Being Flynn has a lot of the clichéd trappings and aesthetics of bad Lifetime movies (check out the poster, and the tagline: “We’re all works in progress.”), but the material and the acting are really strong. Dano is a fascinating actor to watch. He’s boyish and sounds like a wimp, but he’s got this dark intensity that rockets up into shrill screams and outbursts every once in a while. He reminds me of a young John Cusack, but a lot more emotionally messy and brooding. Dano is the best part of Being Flynn. Discovering his mom’s suicide note, her body, all because she gathered from an entry in his journal that he thought she was a lousy mom; I can’t think of anyone else who could better communicate that impossible trauma and the miserable years after with just eyes, a look. It’s all the more devastating because his mom (Julianne Moore) is wonderful, overworked, but hardly a poor parent. Nick Flynn never clarifies that horrible misunderstanding, can you imagine that?
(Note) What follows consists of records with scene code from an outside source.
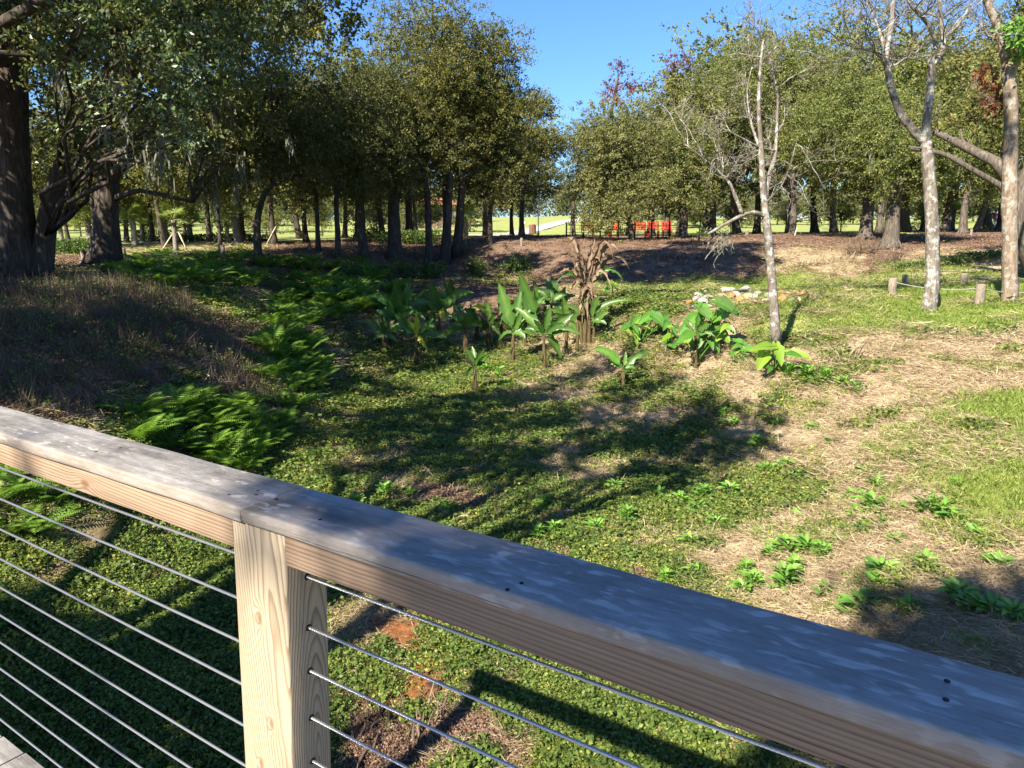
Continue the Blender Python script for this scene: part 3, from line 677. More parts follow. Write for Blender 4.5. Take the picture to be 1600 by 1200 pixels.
grs = [proto('p', blade_patch(70, 0.16, 0.055, 0.0035, M['grass'], 11, 0.6)), proto('p', blade_patch(60, 0.16, 0.04, 0.0035, M['grass'], 12, 0.8))]
strw = [proto('p', blade_patch(46, 0.17, 0.10, 0.0035, M['straw'], 21, 1, True)), proto('p', blade_patch(40, 0.17, 0.13, 0.003, M['straw'], 22, 1, True))]
lit = [proto('p', leaf_patch(90, 0.17, 0.022, 0.02, M['litter'], 31, 0.1)), proto('p', leaf_patch(80, 0.18, 0.024, 0.025, M['litter'], 32, 0.1))]
i = sel((g_ > 0.42) & (o_ < 0.6) & (nb2 + 0.4*nb > np.where(d < 9.5, 0.52, 0.66)), 1.0); i = np.r_[i, sel((g_ > 0.25) & (o_ < 0.95), 0.14), sel((o_ > 0.3) & (nb2 > 0.5), 0.4), sel((dr_ > 0.5) & (nb2 > 0.68) & (x > 0), 0.5)]; scatter('ground_cover', P[i], (s_[i]**0.8)*rng.uniform(0.6, 1.3, len(i))*(0.75 + 0.9*np.clip(nb2[i]-0.35, 0, 1)), cov)
i = sel(((l_ > 0.35) | ((nb2 + 0.3*nb > 0.76) & (dr_ > 0.3))) & (d < 34), 0.8); scatter('grass', P[i], (s_[i]**0.85)*rng.uniform(0.6, 1.2, len(i)), grs)
i = sel((dr_ > 0.30) | ((l_ > 0.3) & (nb > 0.6)) | ((g_ < 0.75) & (c6[:, 2] > 0.3)), 0.55); i = i[d[i] < 48]; scatter('dry_straw', P[i], (s_[i]**0.85)*rng.uniform(0.6, 1.2, len(i)), strw)
i = np.r_[sel(m_ > 0.35, 0.55), sel((g_ > 0.3) & (m_ <= 0.35), 0.07)]; scatter('leaf_litter', P[i], (s_[i]**0.6)*rng.uniform(0.6, 1.2, len(i)), lit)
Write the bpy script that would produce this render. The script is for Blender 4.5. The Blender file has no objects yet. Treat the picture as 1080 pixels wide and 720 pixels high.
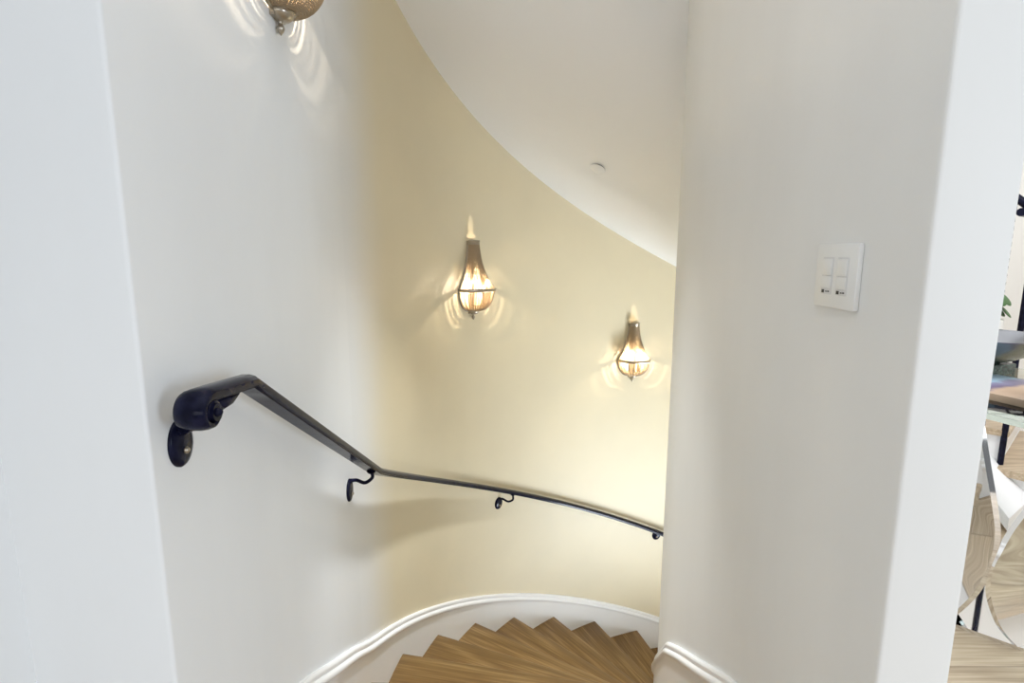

Dano’s anguish is palpable but it’s bottled up, his rage rarely shows. He just stews in it, constantly. You can hear it in his voice, his movements. When he hits a crack pipe in a stairwell full of junkies and bums, you can’t fault him. With a violently narcissistic and delusional father, guilt over his mother’s suicide, and the colossal doubts of significance every writer has, Nick is a well-meaning misanthrope. It’s hard to tell whether he works at a homeless shelter out of pure altruism, or just to “gather material” as his father says. Jonathan Flynn isn’t interested in anyone but himself, and Nick struggles with avoiding the mistakes of his father and looking beyond his own misery.

Being Flynn is a milquetoast take on a fascinating and powerful story. Check out Nick Flynn’s 2004 memoir Another Bullshit Night in Suck City (isn’t that the best fucking title? Bolder filmmakers would’ve stuck with that one for the unvarnished truth. Paul Weitz should stick to fluffier stuff.